MEMORANDUM
DATE: 08-20-02
TO: Dr. David Bosserman, Interim Vice-President for Business and Finance, and Controller
FROM: Greg
Fox, Chair, Flexible Compensation Benefits Committee
SUBJECT: Recommendation
for 457(b) Retirement Plan
The Flexible Compensation Benefits Committee is
recommending OSU's adoption of an IRC , Section 457(b) plan. A Section 457(b)
Plan would offer an additional means for tax sheltering federal and state income
tax with earnings tax-deferred until retirement. This would be in addition to
the current options available under IRC Section 403(b) plans. Previous required
offsets for participation in both plans are no longer in effect. Thus, an OSU
employee could contribute approximately $11,000-$12,000 more to retirement. This
could increase individual contributions to as much as $24,000 per year. The
attached information sheet summarizes key points of this type of retirement
vehicle.
Section 457(b) Retirement Plans were significantly altered
in the Economic Growth and Tax Relief Reconciliation Act of2001 (EGTRRA) and
proposed regulations were released in May 2002. Many comparable higher education
institutions have already adopted plans.
Offering a 457(b) plan does require additional
administrative oversight. A plan document is required and must be filed with the
IRS. In addition, there is the
administrative processing of salary reduction agreements and providing
supporting services to employees.

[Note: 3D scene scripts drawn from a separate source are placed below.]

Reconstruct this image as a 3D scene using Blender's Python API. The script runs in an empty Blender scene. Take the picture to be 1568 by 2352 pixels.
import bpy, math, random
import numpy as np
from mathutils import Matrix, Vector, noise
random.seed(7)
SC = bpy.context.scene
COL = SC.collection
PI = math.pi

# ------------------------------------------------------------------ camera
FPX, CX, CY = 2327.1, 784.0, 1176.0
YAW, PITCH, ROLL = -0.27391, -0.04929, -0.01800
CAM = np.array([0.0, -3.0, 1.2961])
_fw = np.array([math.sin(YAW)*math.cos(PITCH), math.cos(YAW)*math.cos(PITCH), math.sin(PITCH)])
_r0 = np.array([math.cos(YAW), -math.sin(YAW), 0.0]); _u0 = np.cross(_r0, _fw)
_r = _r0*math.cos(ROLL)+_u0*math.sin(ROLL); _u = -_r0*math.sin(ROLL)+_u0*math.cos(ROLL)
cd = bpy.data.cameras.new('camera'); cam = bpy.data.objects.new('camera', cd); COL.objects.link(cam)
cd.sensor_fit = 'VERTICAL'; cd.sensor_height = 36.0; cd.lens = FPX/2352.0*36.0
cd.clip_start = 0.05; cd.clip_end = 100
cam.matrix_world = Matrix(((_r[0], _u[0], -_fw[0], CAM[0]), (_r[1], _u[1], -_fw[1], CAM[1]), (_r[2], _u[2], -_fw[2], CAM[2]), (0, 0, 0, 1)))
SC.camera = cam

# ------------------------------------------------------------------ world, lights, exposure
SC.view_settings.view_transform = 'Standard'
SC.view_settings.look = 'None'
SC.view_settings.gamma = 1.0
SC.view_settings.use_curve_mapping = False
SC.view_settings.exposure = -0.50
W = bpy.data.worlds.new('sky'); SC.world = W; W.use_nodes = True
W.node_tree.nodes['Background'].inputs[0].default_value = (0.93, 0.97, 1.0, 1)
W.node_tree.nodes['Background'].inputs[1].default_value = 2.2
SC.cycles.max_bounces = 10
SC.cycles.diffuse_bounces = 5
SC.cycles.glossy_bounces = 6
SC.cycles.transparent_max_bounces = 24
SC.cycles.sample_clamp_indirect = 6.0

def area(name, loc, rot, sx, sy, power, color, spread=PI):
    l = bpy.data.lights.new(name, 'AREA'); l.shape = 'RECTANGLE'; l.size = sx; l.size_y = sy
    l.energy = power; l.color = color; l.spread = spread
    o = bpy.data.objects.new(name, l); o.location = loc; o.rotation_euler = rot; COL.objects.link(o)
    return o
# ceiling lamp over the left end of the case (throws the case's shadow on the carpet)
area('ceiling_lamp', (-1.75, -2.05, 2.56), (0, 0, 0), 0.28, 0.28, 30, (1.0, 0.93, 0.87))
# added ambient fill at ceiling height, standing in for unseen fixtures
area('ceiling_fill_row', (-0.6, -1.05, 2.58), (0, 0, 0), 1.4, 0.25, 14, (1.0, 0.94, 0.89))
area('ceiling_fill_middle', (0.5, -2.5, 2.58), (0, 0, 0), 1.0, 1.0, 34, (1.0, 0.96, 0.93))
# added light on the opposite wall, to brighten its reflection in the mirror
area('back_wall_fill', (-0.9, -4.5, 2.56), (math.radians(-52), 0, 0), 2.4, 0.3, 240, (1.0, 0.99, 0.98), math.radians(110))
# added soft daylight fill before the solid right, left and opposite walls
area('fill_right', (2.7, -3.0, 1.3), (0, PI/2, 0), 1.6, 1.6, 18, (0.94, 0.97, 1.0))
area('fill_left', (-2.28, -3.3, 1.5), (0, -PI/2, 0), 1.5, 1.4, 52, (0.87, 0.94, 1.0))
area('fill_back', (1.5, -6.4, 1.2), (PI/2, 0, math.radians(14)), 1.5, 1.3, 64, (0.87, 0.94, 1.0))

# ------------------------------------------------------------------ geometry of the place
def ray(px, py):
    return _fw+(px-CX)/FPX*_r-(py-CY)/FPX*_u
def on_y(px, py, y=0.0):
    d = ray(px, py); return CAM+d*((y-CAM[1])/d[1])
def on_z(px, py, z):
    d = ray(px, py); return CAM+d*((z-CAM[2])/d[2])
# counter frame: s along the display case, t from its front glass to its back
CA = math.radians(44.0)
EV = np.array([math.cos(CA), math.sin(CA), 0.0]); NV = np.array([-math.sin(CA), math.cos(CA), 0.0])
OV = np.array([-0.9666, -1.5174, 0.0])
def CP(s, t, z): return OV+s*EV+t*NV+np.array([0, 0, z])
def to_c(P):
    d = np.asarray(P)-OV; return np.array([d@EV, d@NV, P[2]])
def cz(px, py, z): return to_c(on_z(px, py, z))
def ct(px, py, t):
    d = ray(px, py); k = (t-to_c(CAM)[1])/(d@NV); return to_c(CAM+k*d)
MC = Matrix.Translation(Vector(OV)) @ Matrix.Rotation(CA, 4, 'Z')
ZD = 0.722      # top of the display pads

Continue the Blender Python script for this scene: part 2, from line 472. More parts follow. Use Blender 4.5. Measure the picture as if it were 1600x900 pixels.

The
benefits to individual employees, however, are significant.
We estimate approximately 200 employees currently contribute the maximum
allowable amount to a 403(b) plan.
We would hope such a plan could be in place by the beginning of the next calendar year. If you have any questions, please let me know.
457(b) Deferred Compensation Plans
Possible Addition to OSU's Offerings
· Similar to our existing TDA plan. Use a Salary Reduction Agreement form. Tax shelters federal and state income tax. Earnings are tax-deferred.
·
New laws now make it possible to maximize contributions on our TDA plan
and also allow
before-tax contributions to a 457(b). The former provision
requiring offsets of the two types of
plans is no longer in force.
·
Limits this year are $11,000 or $12,000 if age 50+. The previous limit
was $8,500.
·
Catch-up limits available of up to twice the regular limit if the
employee is within 3 years of
retirement and has not maximized contributions in past years. Unlike
the TDA 403(b) plan,
there is no 15-year catch up provision.
·
No 10% tax penalty if withdrawing prior to the age 55 or age 59 1/2 rules.
·
A negative consideration when comparing the plan to the TDA 403(b) plan
is the fact that at
this point in time, no loan provisions are available.
· Unlike the TDA 403(b) plan, hardship withdrawals would probably not be available for the 457(b) plan.
·
The IRS requires a Plan Document for a 457(b) plan; a 403(b) plan does
not.
·
Recent legislative changes have resulted in greater flexibility for
rollovers, resulting in enhanced
portability. Rollovers can now occur between 403(b), 401(a),
401 (k), and 457(b) plans.
However, rollover of 457(b) funds to another plan type will lose 457(b) status, which
would likely make the funds subject to the
10% tax penalty rules. 457(b)
accumulations can be rolled over to an IRA.